I have been avoiding checking out any of the advertising for the Go Sun stove Zelph pointed out. I can't afford it, but my sinful, covetous heart just won't let me rest once I see something I want... This video is kind of fun, and seems like a reasonable test of the equipment, with music and drones to boot.


churro
Posts: 208
Joined: Tue Feb 17, 2015 12:00 pm

Re: Solar cooker

Postby churro » Wed Jun 10, 2015 10:46 am

Mr. Heater wrote:Now that's an interesting design. Looks like it would be kind of fragile and hard to clean inside.

It wouldn't take much to build a cooker like that. The tubes are a lot cheaper than the finished product. :)


Yeah, I was thinking that, too. There's a 2 year, no-questions-asked warranty on the tube, though, and the way it folds up for transport helps protect the tube. It comes with a cleaning attachment that screws onto the cooking tray. The instructional videos on the Gosun youtube page are both funny and informative. It actually looks to be easier to clean than I would have thought. You just put some soapy water in the tray, screw on the cleaning attachment and sort of plunge it out, then rinse. The reflectors and outside of the tube can be cleaned with glass cleaner.

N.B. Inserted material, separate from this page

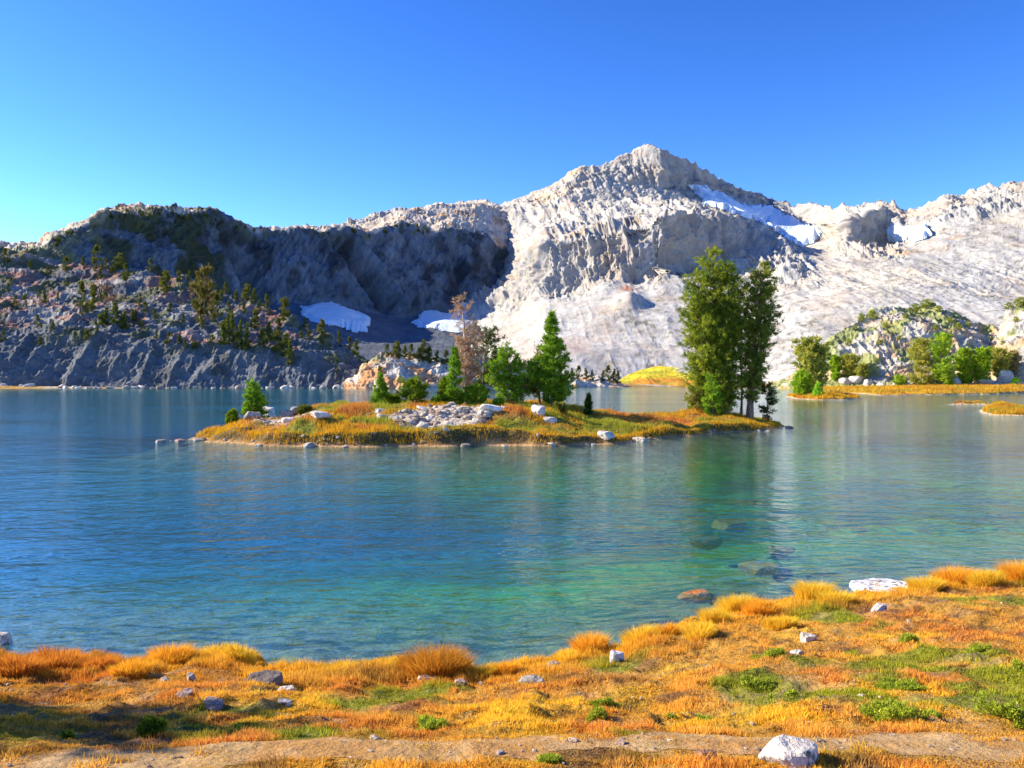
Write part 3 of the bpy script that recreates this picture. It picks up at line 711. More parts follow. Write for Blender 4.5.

They are accepting pre-orders on the Gosun grill, which features a bigger tube, optional stand and optional phases-change heat battery so you can "cook at night". That sounds cool, but I am curious just how effective the "battery" is. Just re-heating, or actual cooking, I wonder? It's actually not priced too badly for a full-sized grill if you get the pre-order discount.

One thing I found interesting about their marketing strategy is that for every 4 they sell a fifth will be donated to a needy family through some solar cooker non-profit. They seem to be using the donations as a way to both advertise and expand production so as to bring the price down through mass-production. Oh, yeah, and they have a commercial array that has 4 units mounted to a sturdy base that swivels and tilts conveniently. While expensive, it has eye-apeal to draw attention and would work in places where power was not available. If I was a carny I'd probably invest in one, then sell overpriced s'mores and hot dogs...

It doesn't seem like a stand-alone product, to me. Should be great for quickly reheating food, for browning meat before placing it in something bigger to make chili or stew, maybe for tapas or something like tacos where only some of the food that is served is actually cooked. Maybe the bigger version will be more versatile.